Perhaps certain architectures or contexts involving beings with superintelligence, caused by beings without superintelligence and erratic behavior, could be forced to produce unethical results. This seems to be the most grave existential risk that we face, and would not come from beings with superintelligence themselves, but from human error. The orthogonality thesis is fundamentally mistaken in relation to beings with general superintelligence (surpassing all human cognitive capacities), but it might be practically realized by non-superintelligent human agents.
I read that and similar articles. I deliberately didn't say pleasure or happiness, but "reduced to good and bad feelings", including other feelings that might be deemed good, such as love, curiosity, self-esteem, meaningfulness..., and including the present and the future. The part about the future includes any instrumental actions in the present which be taken with the intention of obtaining good feelings in the future, for oneself or for others.
This should cover visiting Costa Rica, having good sex, and helping loved ones succeed, which are the examples given in that essay against the simple example of Nozick's experience machine. The experience machine is intuitively deemed bad because it precludes acting in order to instrumentally increase good feelings in the future and prevent bad feelings of oneself or others, and because pleasure is not what good feelings are all about. It is a very narrow part of the whole spectrum of good experiences one can have, precluding many others mentioned, and this makes it aversive.
The part about wanting and liking has neurological interest and has been well researched. It is not relevant for this question, because values need not correspond with wanting, they can just correspond with liking. Immediate liking is value, wanting is often mistaken. We want things which are evolutionarily or culturally caused, but that are not good for us. Wanting is like an empty promise, while liking can be empirically and directly verified to be good.
Any valid values reduce to good and bad feelings, for oneself or for others, in the present or in the future. This can be said of survival, learning, working, loving, protecting, sight-seeing, etc.
I say it again, I dare Eliezer (or others) to defend and justify a value that cannot be reduced to good and bad feelings.

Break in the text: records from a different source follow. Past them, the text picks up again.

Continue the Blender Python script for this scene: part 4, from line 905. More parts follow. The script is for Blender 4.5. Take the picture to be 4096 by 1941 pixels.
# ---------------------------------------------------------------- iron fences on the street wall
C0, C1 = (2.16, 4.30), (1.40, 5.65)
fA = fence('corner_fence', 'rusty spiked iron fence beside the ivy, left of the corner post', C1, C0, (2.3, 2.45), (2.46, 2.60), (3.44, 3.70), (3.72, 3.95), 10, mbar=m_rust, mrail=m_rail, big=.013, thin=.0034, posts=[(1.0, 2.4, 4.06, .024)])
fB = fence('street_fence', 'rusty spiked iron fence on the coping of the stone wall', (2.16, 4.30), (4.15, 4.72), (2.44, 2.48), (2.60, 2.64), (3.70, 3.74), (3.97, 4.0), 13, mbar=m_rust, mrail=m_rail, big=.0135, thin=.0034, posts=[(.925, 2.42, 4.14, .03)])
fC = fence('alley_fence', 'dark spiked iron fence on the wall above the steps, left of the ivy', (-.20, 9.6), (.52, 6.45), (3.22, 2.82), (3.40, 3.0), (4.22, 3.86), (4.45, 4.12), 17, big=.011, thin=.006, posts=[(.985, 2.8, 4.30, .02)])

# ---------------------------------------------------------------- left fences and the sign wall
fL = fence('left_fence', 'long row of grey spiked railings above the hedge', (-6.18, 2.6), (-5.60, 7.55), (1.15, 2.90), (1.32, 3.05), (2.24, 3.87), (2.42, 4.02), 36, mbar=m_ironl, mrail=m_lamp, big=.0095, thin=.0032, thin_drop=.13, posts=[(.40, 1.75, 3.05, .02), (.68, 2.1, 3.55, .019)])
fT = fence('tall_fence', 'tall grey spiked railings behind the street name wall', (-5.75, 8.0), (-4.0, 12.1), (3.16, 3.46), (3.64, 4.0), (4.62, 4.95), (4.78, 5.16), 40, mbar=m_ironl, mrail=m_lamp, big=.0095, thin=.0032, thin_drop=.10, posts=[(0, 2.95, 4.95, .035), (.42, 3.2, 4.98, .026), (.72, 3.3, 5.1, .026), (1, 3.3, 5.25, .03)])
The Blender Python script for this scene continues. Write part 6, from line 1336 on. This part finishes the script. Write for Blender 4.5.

I want to know more about the future. I do not expect to make much use of the information, and the tiny good feeling I expect to get when I am proven right is far smaller than the good feelings I could get from other uses of my time. My defence for this value as legitimate is that I am quite capable of rational reasoning and hearing out any and all of your arguments, and yet I am also quite certain that neither you nor others will be able to persuade me to abandon it. No further justification or defence beyond that is necessary or possible, in my opinion.